> [Aim]:
Copy every entry exactly as given, minus the images.

-- start of Provided records --

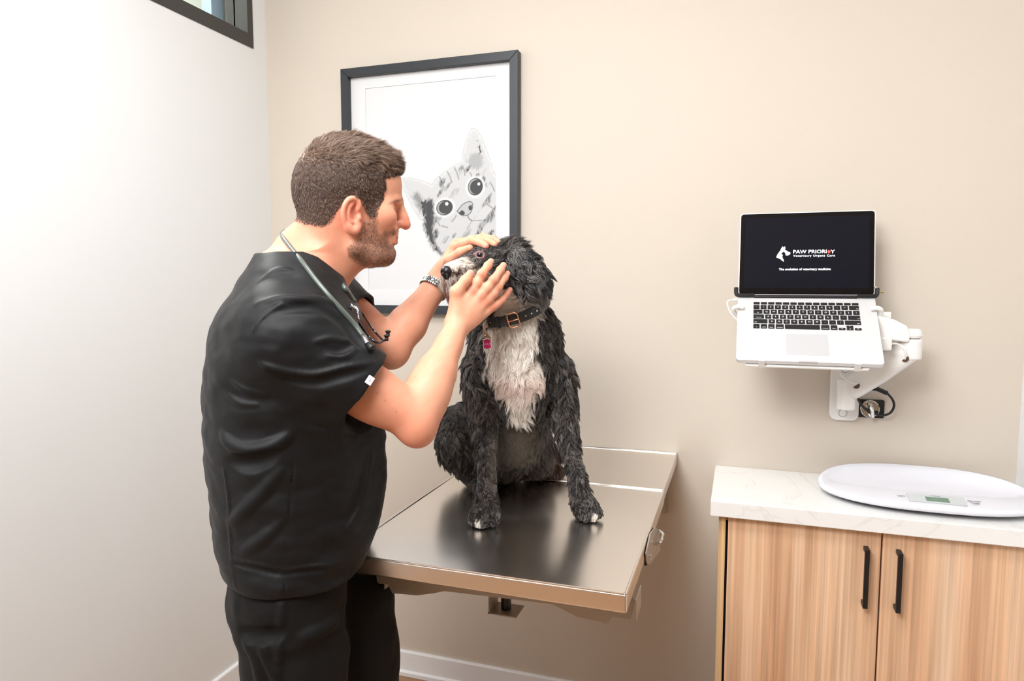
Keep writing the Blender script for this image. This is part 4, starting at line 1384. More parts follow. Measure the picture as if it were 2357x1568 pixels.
# the hem dips a little at the side seam and rises front and back
top.add(TO - 3, TO + 3, lambda p: (p[:, 2] - (hz + .012 * np.clip(((p - TO) @ TS / .17) ** 2, 0, 1.5))), 's', .006)
lo, hi, fn = loft_fn(TO, TS, TL, trows(.010), 2.3)
top.add(lo, hi, lambda p, f_=fn: np.maximum(f_(p), p[:, 2] - (hz + .10)), 's', .006)
top.cap(e1_ - d1_ * .06, e1_ + d1_ * .03, .060, .0735, 's', .004)
top.cap(e2_ - d2_ * .05, e2_ + d2_ * .03, .050, .0610, 's', .004)
NECK = [P(648, 540, 1.43), P(690, 556, 1.43), P(735, 580, 1.43), P(775, 606, 1.43), P(806, 634, 1.44)]
top.chain(NECK, [.050, .062, .066, .058, .034], 's', .008)
top.chain([P(686, 570, 1.37), P(716, 592, 1.355), P(744, 617, 1.36), P(766, 642, 1.39), P(778, 656, 1.43)], [.026, .030, .032, .028, .018], 's', .008)
table_cut(top)
TV, TF = top.mesh(.0028)
M_scrub = mat('black_scrub_fabric', (12, 12, 14), .55, spec=.26, sheen=.03, bump=(900, .12, .0006))
scrub = mesh_obj('scrub_top', TV, TF, M_scrub, man, True)
M_lab = mat('white_tag', (224, 214, 224), .6)
q = top.hit([(851, 876)], .8, 1.8)[0]; nr = top.normal(q)[0]; ud = unit(d1_ - nr * (d1_ @ nr)); vd = np.cross(nr, ud)
bm = BM(); add_box(bm, q + nr * .0008, (.0062, .0082, .0008), (ud, vd, nr), .0006, 1); st_ = obj('sleeve_tag', bm, M_lab, scrub)
text('embroidery', '+', .012, mat('mauve_thread', (170, 150, 178), .7), st_, q + nr * .0017, ud, -vd, .0001)

# ---------------------------------------------------------------- trousers
tr_ = SDF()
lo, hi, fn = loft_fn(TO, TS, TL, [(z_, c_, a_2, b_2) for z_, c_, a_2, b_2 in trows(.009) if z_ < 1.16], 2.3)
tr_.add(lo, hi, fn, 'u', .03)
tr_.ell(P(652, 1375, 1.42), (.104, .125, .07), TA, 'u', .04)
tr_.box(P(604, 1375, 1.40), (.044, .100, .056), TA, .018, 'u', .010)
for i, (hpnt, sd_) in enumerate(LEGS):
    kn = hpnt + np.array([0.02, .01, -.36]); ft = np.array([kn[0] - .02, kn[1], .045])
    ww = (.098, .094, .085) if i == 0 else (.092, .085, .078)
    tr_.chain([hpnt + (0, 0, .02), hpnt + (.005, 0, -.10), kn, ft], [ww[0], ww[0], ww[1], ww[2]], 'u', .03)
tr_.add(TO - 3, TO + 3, lambda p: (vnoise(p * np.array([1, 1, 1.4]), 16, 13) - .5) * .007 + (vnoise(p, 44, 16) - .5) * .002, 'd', .001)
tb2 = SDF(); tb2.pr = list(tr_.pr)
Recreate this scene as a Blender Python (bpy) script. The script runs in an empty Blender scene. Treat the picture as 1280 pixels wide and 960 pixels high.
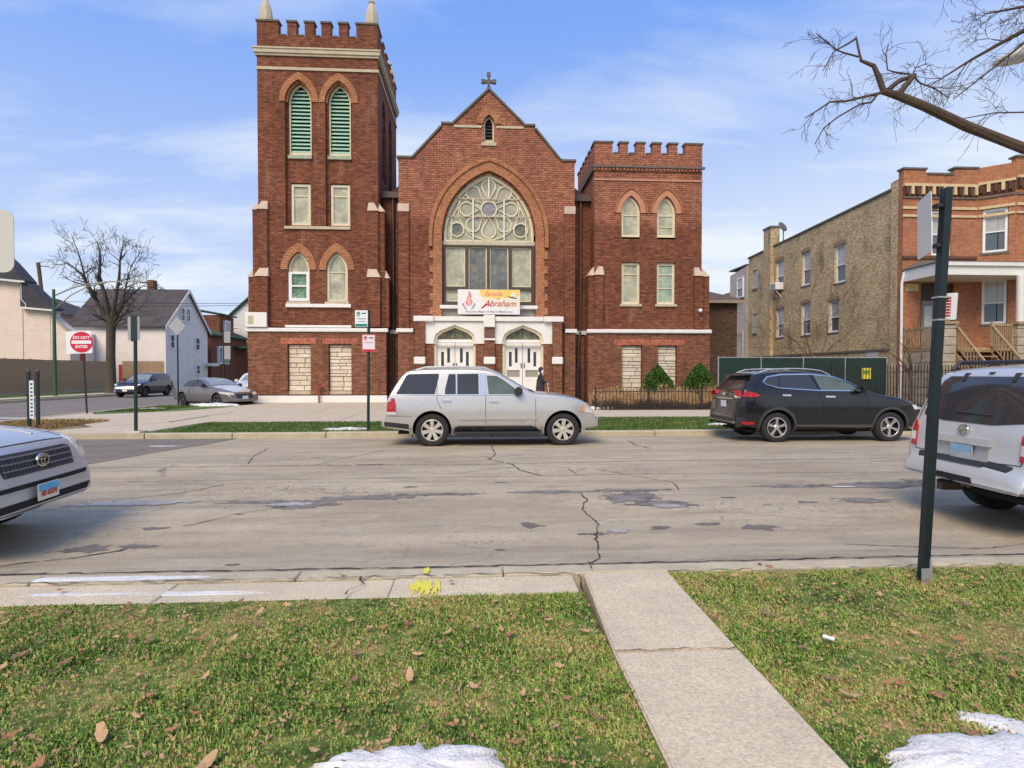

-- end of Provided records --

> [Output of the task]:
Keep writing the Blender script for this image. This is part 4, starting at line 1384. More parts follow. Measure the picture as if it were 2357x1568 pixels.
# the hem dips a little at the side seam and rises front and back
top.add(TO - 3, TO + 3, lambda p: (p[:, 2] - (hz + .012 * np.clip(((p - TO) @ TS / .17) ** 2, 0, 1.5))), 's', .006)
lo, hi, fn = loft_fn(TO, TS, TL, trows(.010), 2.3)
top.add(lo, hi, lambda p, f_=fn: np.maximum(f_(p), p[:, 2] - (hz + .10)), 's', .006)
top.cap(e1_ - d1_ * .06, e1_ + d1_ * .03, .060, .0735, 's', .004)
top.cap(e2_ - d2_ * .05, e2_ + d2_ * .03, .050, .0610, 's', .004)
NECK = [P(648, 540, 1.43), P(690, 556, 1.43), P(735, 580, 1.43), P(775, 606, 1.43), P(806, 634, 1.44)]
top.chain(NECK, [.050, .062, .066, .058, .034], 's', .008)
top.chain([P(686, 570, 1.37), P(716, 592, 1.355), P(744, 617, 1.36), P(766, 642, 1.39), P(778, 656, 1.43)], [.026, .030, .032, .028, .018], 's', .008)
table_cut(top)
TV, TF = top.mesh(.0028)
M_scrub = mat('black_scrub_fabric', (12, 12, 14), .55, spec=.26, sheen=.03, bump=(900, .12, .0006))
scrub = mesh_obj('scrub_top', TV, TF, M_scrub, man, True)
M_lab = mat('white_tag', (224, 214, 224), .6)
q = top.hit([(851, 876)], .8, 1.8)[0]; nr = top.normal(q)[0]; ud = unit(d1_ - nr * (d1_ @ nr)); vd = np.cross(nr, ud)
bm = BM(); add_box(bm, q + nr * .0008, (.0062, .0082, .0008), (ud, vd, nr), .0006, 1); st_ = obj('sleeve_tag', bm, M_lab, scrub)
text('embroidery', '+', .012, mat('mauve_thread', (170, 150, 178), .7), st_, q + nr * .0017, ud, -vd, .0001)

# ---------------------------------------------------------------- trousers
tr_ = SDF()
lo, hi, fn = loft_fn(TO, TS, TL, [(z_, c_, a_2, b_2) for z_, c_, a_2, b_2 in trows(.009) if z_ < 1.16], 2.3)
tr_.add(lo, hi, fn, 'u', .03)
tr_.ell(P(652, 1375, 1.42), (.104, .125, .07), TA, 'u', .04)
tr_.box(P(604, 1375, 1.40), (.044, .100, .056), TA, .018, 'u', .010)
for i, (hpnt, sd_) in enumerate(LEGS):
    kn = hpnt + np.array([0.02, .01, -.36]); ft = np.array([kn[0] - .02, kn[1], .045])
    ww = (.098, .094, .085) if i == 0 else (.092, .085, .078)
    tr_.chain([hpnt + (0, 0, .02), hpnt + (.005, 0, -.10), kn, ft], [ww[0], ww[0], ww[1], ww[2]], 'u', .03)
tr_.add(TO - 3, TO + 3, lambda p: (vnoise(p * np.array([1, 1, 1.4]), 16, 13) - .5) * .007 + (vnoise(p, 44, 16) - .5) * .002, 'd', .001)
tb2 = SDF(); tb2.pr = list(tr_.pr)
Recreate this scene as a Blender Python (bpy) script. The script runs in an empty Blender scene. Treat the picture as 1280 pixels wide and 960 pixels high.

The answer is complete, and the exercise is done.